As a “whole campus” approach, it is intended that all departments play a role. However, to drive the approach, it is recommended that the work be led internally and externally by a health promotion team, where ever appropriate. The most logical place for such a team would be a campus’s health and counselling or student service offices. Buy in from the leadership within the health or counselling service would also be required to strategically position the work with the broader goals and objectives of the university or college.

Best practices of this model on Ontario or Canadian campuses?

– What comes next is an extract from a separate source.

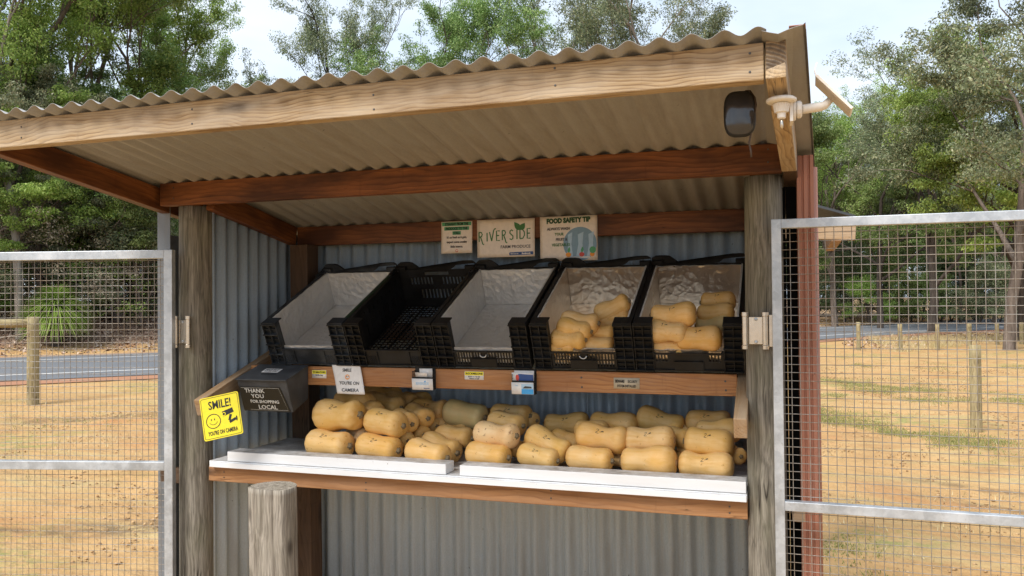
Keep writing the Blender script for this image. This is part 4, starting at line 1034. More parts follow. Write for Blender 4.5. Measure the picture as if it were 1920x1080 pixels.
# middle
Q(930, 814, 3.00, 84, 'pitted rough skinned butternut on top in the middle', 0, -14, 4, 'L', None, mat=M['skin_rough'], fat=1.02)
Q(915, 853, 2.965, 84, 'front bottom butternut under the pitted one, first right of the gap', -1, -14, 3, 'L')
Q(950, 793, 3.14, 74, 'butternut behind and right of the pitted one', -3, -22, 1, 'L', 2)
Q(958, 779, 3.26, 78, 'back butternut marked in pen behind the pitted one', 2, -14, 3, 'L', 0)
Q(988, 786, 3.28, 50, 'stubby butternut end at the back, right of the marked back one', 0, -30, 5, 'L')
Q(958, 838, 3.08, 62, 'darker butternut in the gap behind the pitted stack', 0, -40, 0, 'L')
Q(917, 781, 3.40, 60, 'small dim butternut against the steel wall in the middle', 0, 0, 1, 'R')
Q(1063, 794, 3.26, 80, 'butternut marked in pen standing alone at the back, right of middle', 4, -4, 0, 'R', 2)
Q(1027, 831, 3.02, 96, 'long tilted butternut with its neck pointing down right', -20, -16, 0, 'L', 0, k=1.0)
Q(1009, 856, 2.965, 76, 'small front bottom butternut under the tilted one', -6, -12, 1, 'L', 0)
Q(1064, 826, 3.16, 62, 'pale butternut half hidden behind the tilted one', -12, -20, 1, 'R')
Q(1129, 820, 3.03, 94, 'large butternut on top of the third front pumpkin right of the gap', -3, -10, 4, 'L', 0, fat=1.02)
Q(1105, 860, 2.965, 84, 'third front bottom butternut right of the gap, corky end at right', 0, -12, 3, 'L')
Q(1152, 797, 3.22, 86, 'butternut at the back behind the large top one', -3, -6, 2, 'R')
Q(1158, 860, 3.07, 56, 'butternut end in the gap right of the third front one', 0, -36, 1, 'L')
# right
Q(1218, 824, 3.03, 88, 'smooth butternut with its stem at the left, second stack from the right', 2, -6, 0, 'R', 0, fat=1.12)
Q(1217, 866, 2.965, 98, 'wide front bottom butternut, second from the right end', 3, -10, 2, 'R', None, fat=1.05)
Q(1238, 790, 3.22, 84, 'long butternut marked in pen at the back, second heap from the right', -12, -8, 0, 'L', 0)
Q(1270, 821, 3.14, 66, 'butternut end between the two rightmost stacks', 0, -40, 5, 'L')
Q(1262, 858, 3.12, 60, 'shaded butternut low in the gap between the two right stacks', 0, -50, 0, 'L')
Q(1210, 803, 3.30, 50, 'butternut top just showing behind the smooth one', 0, -10, 1, 'L')
Q(1328, 792, 3.22, 78, 'back butternut marked in pen at the right end', 2, -6, 5, 'L', 0)
Q(1330, 832, 3.03, 84, 'round faced butternut marked in pen on the rightmost stack', -2, -6, 5, 'R', 0, fat=1.16)
Q(1324, 872, 2.965, 94, 'front bottom butternut at the right end by the log post', 1, -8, 4, 'R', 0)
Q(1347, 808, 3.14, 78, 'butternut tucked behind the rightmost stack', 4, -8, 2, 'R')
Q(1374, 850, 3.10, 60, 'shaded butternut at the right end under the sloping arm', 0, -60, 0, 'L')
Q(1000, 842, 3.09, 60, 'shaded butternut between the second and third stacks right of the gap', 0, -50, 3, 'L')
Q(1185, 846, 3.10, 58, 'shaded butternut between the large top one and the smooth stemmed one', 0, -55, 0, 'L')
Q(1296, 846, 3.10, 60, 'shaded butternut just left of the rightmost stack', 0, -50, 3, 'L')
Q(1110, 806, 3.16, 62, 'butternut shoulder peeping above the large top one', 2, -12, 5, 'R')
Q(1300, 812, 3.22, 62, 'dim butternut left of the round faced one, further back', 4, -20, 2, 'L')
# in the crates: rest on the sloping crate floor
def in_crate(ci, px, py, lay, Lpx, label, roll=0, yaw=0, sh=0, bulb='L', mark=None, mat=None, fat=1.0, k=1.06, mr=0):
    n = Vector((0, -math.sin(T), math.cos(T))); p0 = Vector((0, 3.0, Z(-.262)))+n*(.018+.048*1+.085*lay)
    p = hit(px, py, p0, n); d = (p-Vector((0,0,EYE))).dot(FW); pumpkin(label, p, Lpx*d/FOC*k, roll, yaw, sh, bulb, mark, mr, mat, 'butternut pumpkins in the lined crates', fat)
X_ = in_crate
X_(4, 1311, 633, .55, 82, 'front right butternut in the crate by the log post, marked in pen', 0, -4, 3, 'R', 2)
X_(4, 1250, 623, .75, 78, 'front left butternut in the crate by the log post', -3, -10, 2, 'L', 1)
X_(4, 1263, 589, 1.35, 82, 'topmost butternut in the crate by the log post, near its left side', 4, -8, 0, 'R', 1)
X_(4, 1250, 652, -.05, 74, 'bottom butternut just showing over the front of the crate by the post', 0, -4, 1, 'L')
X_(4, 1342, 587, .7, 66, 'butternut at the right side of the crate by the post, middle of three', 4, -6, 3, 'R')
X_(4, 1347, 566, .75, 62, 'farthest butternut at the right side of the crate by the post', 2, -6, 5, 'R', 1)
X_(4, 1338, 606, .35, 64, 'low butternut with dark scratches in the crate by the post', 8, -10, 0, 'R', mat=M['skin_green'])
X_(3, 1087, 604, .9, 72, 'uppermost butternut of the left pile in the slotted crate', -4, -8, 0, 'L')
X_(3, 1077, 617, .75, 66, 'middle butternut of the left pile in the slotted crate', -8, -10, 2, 'L')
X_(3, 1066, 635, .45, 66, 'front butternut of the left pile in the slotted crate', -3, -8, 4, 'L')
X_(3, 1148, 578, 1.0, 68, 'slanting butternut resting high on the right side of the slotted crate', 24, -6, 0, 'L')
X_(3, 1152, 601, .5, 62, 'shaded butternut under the slanting one in the slotted crate', 12, -10, 0, 'L')
X_(3, 1130, 627, .25, 58, 'butternut by the right front column of the slotted crate', 0, -20, 5, 'L')
X_(3, 1052, 651, .0, 60, 'lowest left butternut over the front edge of the slotted crate', 0, -6, 1, 'L')
X_(3, 1120, 648, .0, 64, 'lowest right butternut over the front edge of the slotted crate', 0, -6, 3, 'L')

# ================================================================== signs and stickers
def sign_at(name, label, cat, pts_y, corners, rz=0.0, tilt=R(90), th=.0005):
    """corners: px of left/right mid, top/bottom centre on plane y"""
    (lx, rx, ty, by) = corners; cx = (lx+rx)/2; cy = (ty+by)/2
    c = at(cx, cy, y=pts_y); l = at(lx, cy, y=pts_y); r = at(rx, cy, y=pts_y); t = at(cx, ty, y=pts_y); b = at(cx, by, y=pts_y)
    g = thing(name, label, cat, c, (tilt, 0, rz)); return g, (r-l).length, (t-b).length
YB = 3.4535
# 1: small notice
g, w, h = sign_at('paper_sign', 'small narrow notice with green heading about fresh produce, on the back beam', 'sign', YB, (828, 886, 415, 475), R(0))
bd = lambda x, y: .0035+.004*(x/w*2)**2*(y < 0)*abs(y/h*2)
obj('paper', sheet(w, h, bend=bd), M['cream'], g)
for i, (s, ww) in enumerate((('STRAIGHT FROM THE', .94), ('PADDOCK TO THE', .80), ('STALL', .27))):
    y = h*.5-h*(.085+i*.14); hw = w*ww/2
    shape2d([(-hw, y-h*.055), (hw, y-h*.055), (hw, y+h*.055), (-hw, y+h*.055)], M['green_band'], g, 'heading_band', bend=bd)
    lettering(s, h*.115, M['ink'], g, 0, y-h*.04, .0016, .0006, min(1.0, w*ww*.98/(len(s)*h*.115*.70)), bend=bd)
for i, s in enumerate(("It's as fresh as it gets,", 'expect some sneaky', 'little insects.')):
    lettering(s, h*.098, M['ink'], g, 0, h*(-.03-i*.145), .0012, .0003, w*.94/(24*h*.098*.52) if i == 0 else w*.8/(18*h*.098*.56), bend=bd)
ring2d(0, -h*.42, h*.035, h*.048, M['red_ink'], g, 'smiley', .0012, bend=bd); shape2d([(-h*.018, -h*.445), (h*.03, -h*.445), (h*.03, -h*.435), (-h*.018, -h*.435)], M['red_ink'], g, 'smiley', .0012, bend=bd)
# 2: farm logo
g, w, h = sign_at('paper_sign', 'farm produce sign with a green leaf logo, in the middle of the back beam', 'sign', YB, (894.5, 1002.5, 411, 482), R(0))
bd = lambda x, y: .0035+.003*math.sin(x/w*3)*(.5-y/h)
obj('paper', sheet(w, h, bend=bd), M['cream'], g)
lw = w*.94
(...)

The Healthy Campus Community (HCC) initiative at Simon Fraser University (SFU) was launched in early 2012 with the intention of taking a systemic, campus wide approach to enhance health and well-being. The initiative links health with learning and student satisfaction, and therefore integrates health into the core business of higher education. The initiative draws heavily on healthy settings literature, and emphasizes the need to work collaboratively and strategically in creating campus environments that support well-being. The initiative is evidence based, and a number of diverse areas for action were identified through a literature review, including a review of best practices in workplaces, elementary and secondary school settings that could be adapted and expanded to the higher education context. Read more on SFU’s Health Campus Community website or the following resources:

Benefits, Challenges and Considerations

Benefits:

  • Establish broader institutional processes, policies and learning environments that support student well-being in a broad, holistic and positive way.
  • Increase potential for student retention, learning, academic achievement as well as worker productivity, retention and motivation.
  • Emphasize the importance of moving beyond a health education model of health promotion, to understanding how systemic changes within our campus setting can positively impact health and well-being.

Challenges:

  • This approach could require ideological and systemic shift from individual health education and treatment towards systemic approach to health promotion. This requires hours of advocacy, research, and planning to shift departmental culture, policies and processes.
  • During the planning and implementation stages, additional staff may be required.
  • Engagement of diverse faculty, administration and community members in the process.
  • Evaluation and ensuring the approach is based on evidence.